Schattenblick →INFOPOOL →EUROPOOL → POLITIK

ITALIEN/036: Italiens neuer Premier verfolgt scharfen Rechtskurs (Gerhard Feldbauer)


Italiens neuer Premier verfolgt scharfen Rechtskurs

Eine Regierung der Confindustria
64 Prozent der Italiener lehnen diesen "Stafetten-Wechsel ab

von Gerhard Feldbauer, 17. Februar 2014



Italiens Staatspräsident Giorgio Napolitano hat am Montag nach Konsultationen der Parteichefs den Sekretär der Demokratischen Partei (PD), Matteo Remzi, den Auftrag zur Bildung einer neuen Regierung erteilt. Mit der Vereidigung des neuen Kabinetts wird noch in dieser Woche gerechnet. Damit geht die spektakulärste und wahrscheinlich kürzeste Regierungskrise der Nachkriegszeit, in der es über 50 gab, ihrem Ende entgegen. Der bisherige erst zehn Monate amtierende Premier Enrico Letta war nach einem innerparteilichen Machtkampf auf Betreiben Renzis von einer Mehrheit des PD-Vorstandes zum Rücktritt gezwungen worden und hatte danach am Freitag Staatspräsident Giorgio Napolitano seinen Rücktritt mitgeteilt. Renzi, derzeit noch Bürgermeister von Florenz, hatte seit seiner Wahl im Dezember 2013 den Anspruch auf den Posten des Premiers angemeldet und Letta attackiert, nicht in der Lage zu sein, die erforderlichen "Reformen" auf dem Arbeitsmarkt und im Sozialgefüge zur Überwindung der anhaltendenden Rezession durchzusetzen. Eine übliche Vertrauensabstimmung im Parlament hielt Napolitano nicht für erforderlich und schloss auch Neuwahlen aus. Mit dem 39jährigen Renzi erhält Italien nicht nur den jüngsten Ministerpräsidenten seiner Geschichte, sondern auch einen Politiker, der sich bisher nicht Parlamentswahlen gestellt hat und so auch kein Abgeordnetenmandat besitzt. Nach ersten Meinungsumfragen, die der Mailänder "Corriere della Sera" am Montag veröffentlicht, lehnen 64 Prozent der Italiener diese Art "Stafetten-Wechsel" ab.

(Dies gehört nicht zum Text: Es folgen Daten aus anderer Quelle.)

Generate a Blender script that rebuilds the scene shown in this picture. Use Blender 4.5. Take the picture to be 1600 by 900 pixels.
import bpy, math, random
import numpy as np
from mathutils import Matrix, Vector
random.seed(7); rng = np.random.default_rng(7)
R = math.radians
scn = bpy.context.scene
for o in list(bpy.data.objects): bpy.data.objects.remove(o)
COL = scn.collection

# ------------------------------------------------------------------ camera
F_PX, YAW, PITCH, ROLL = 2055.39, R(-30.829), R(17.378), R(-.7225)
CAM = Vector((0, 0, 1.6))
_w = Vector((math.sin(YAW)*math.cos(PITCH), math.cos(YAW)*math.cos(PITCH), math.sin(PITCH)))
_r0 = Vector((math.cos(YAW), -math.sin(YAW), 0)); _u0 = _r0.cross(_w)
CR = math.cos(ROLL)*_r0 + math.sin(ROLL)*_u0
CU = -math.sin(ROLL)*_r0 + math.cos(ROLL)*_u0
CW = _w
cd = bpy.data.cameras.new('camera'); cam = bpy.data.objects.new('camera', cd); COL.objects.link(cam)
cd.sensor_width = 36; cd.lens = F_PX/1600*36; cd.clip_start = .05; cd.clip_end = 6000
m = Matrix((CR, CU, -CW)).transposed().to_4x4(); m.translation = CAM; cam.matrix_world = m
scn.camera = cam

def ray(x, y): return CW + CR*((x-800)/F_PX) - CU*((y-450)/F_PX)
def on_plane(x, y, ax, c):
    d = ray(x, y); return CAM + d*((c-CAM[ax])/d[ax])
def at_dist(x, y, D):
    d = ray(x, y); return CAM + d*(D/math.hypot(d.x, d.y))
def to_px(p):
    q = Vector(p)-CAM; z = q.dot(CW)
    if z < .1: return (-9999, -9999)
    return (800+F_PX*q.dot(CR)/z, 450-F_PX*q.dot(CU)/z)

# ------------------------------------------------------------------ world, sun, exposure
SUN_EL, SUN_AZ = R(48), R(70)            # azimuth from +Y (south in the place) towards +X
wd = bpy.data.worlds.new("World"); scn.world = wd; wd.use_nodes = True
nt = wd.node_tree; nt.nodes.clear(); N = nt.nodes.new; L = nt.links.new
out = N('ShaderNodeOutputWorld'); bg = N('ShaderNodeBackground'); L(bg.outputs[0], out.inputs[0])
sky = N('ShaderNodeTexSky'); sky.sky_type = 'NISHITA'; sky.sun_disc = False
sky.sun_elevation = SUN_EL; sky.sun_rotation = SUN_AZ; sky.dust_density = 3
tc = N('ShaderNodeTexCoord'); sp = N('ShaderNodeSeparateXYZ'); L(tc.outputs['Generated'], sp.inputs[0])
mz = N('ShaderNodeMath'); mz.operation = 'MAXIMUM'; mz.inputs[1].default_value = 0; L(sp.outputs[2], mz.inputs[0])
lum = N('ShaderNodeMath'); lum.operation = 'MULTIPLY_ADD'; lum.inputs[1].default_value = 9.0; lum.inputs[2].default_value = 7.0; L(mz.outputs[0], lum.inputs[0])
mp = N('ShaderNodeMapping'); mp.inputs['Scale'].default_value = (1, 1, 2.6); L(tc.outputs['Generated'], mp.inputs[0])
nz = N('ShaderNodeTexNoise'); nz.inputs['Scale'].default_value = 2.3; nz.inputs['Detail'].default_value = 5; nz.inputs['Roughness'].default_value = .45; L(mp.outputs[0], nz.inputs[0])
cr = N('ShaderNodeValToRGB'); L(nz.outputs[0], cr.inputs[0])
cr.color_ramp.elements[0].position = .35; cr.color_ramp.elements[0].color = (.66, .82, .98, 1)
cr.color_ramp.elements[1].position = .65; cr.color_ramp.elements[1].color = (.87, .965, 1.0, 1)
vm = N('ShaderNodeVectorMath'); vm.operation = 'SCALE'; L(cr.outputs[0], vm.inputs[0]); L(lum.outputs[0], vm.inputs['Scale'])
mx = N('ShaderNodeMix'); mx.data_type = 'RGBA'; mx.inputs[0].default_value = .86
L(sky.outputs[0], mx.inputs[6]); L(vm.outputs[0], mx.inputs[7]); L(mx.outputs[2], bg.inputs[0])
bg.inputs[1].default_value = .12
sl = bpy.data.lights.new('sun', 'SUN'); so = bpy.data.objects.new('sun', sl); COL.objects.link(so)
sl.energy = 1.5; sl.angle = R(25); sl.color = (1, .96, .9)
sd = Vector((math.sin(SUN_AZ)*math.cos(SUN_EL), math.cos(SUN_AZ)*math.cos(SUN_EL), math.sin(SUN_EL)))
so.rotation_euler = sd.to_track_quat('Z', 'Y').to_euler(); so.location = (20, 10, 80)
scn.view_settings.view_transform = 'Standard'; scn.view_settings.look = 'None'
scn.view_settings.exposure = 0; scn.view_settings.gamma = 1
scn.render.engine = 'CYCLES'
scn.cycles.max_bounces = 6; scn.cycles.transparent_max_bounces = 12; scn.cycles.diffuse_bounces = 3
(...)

Ein "Karrierist ohne Skrupel"

Nicht nur bei der linken Minderheit der PD stieß das rüde Vorgehen des PD-Chefs auf Proteste. In den meisten Medien wurde der Rottomatore (Verschrotter) getaufte Renzi als Parteidiktator mit "hemmungslosem Machthunger" charakterisiert, ihm "Brudermord" und "Palastrevolte" vorgeworfen. Selbst "La Repubblica", Sprachrohr der PD, nannte den PD-Leader einen "Karrieristen ohne Skrupel" und warnte vor einer Spaltung der Partei. Der Führer der Linken Minderheit, Pipo Civati, kündigte an, mit seinen Anhängern die Partei zu verlassen. Sollten diese das wahr machen, wäre das eine Möglichkeit, sich mit der übrigen Linken gegen den Rechtskurs Renzis zusammenzuschließen und eine Alternative aufzuzeigen.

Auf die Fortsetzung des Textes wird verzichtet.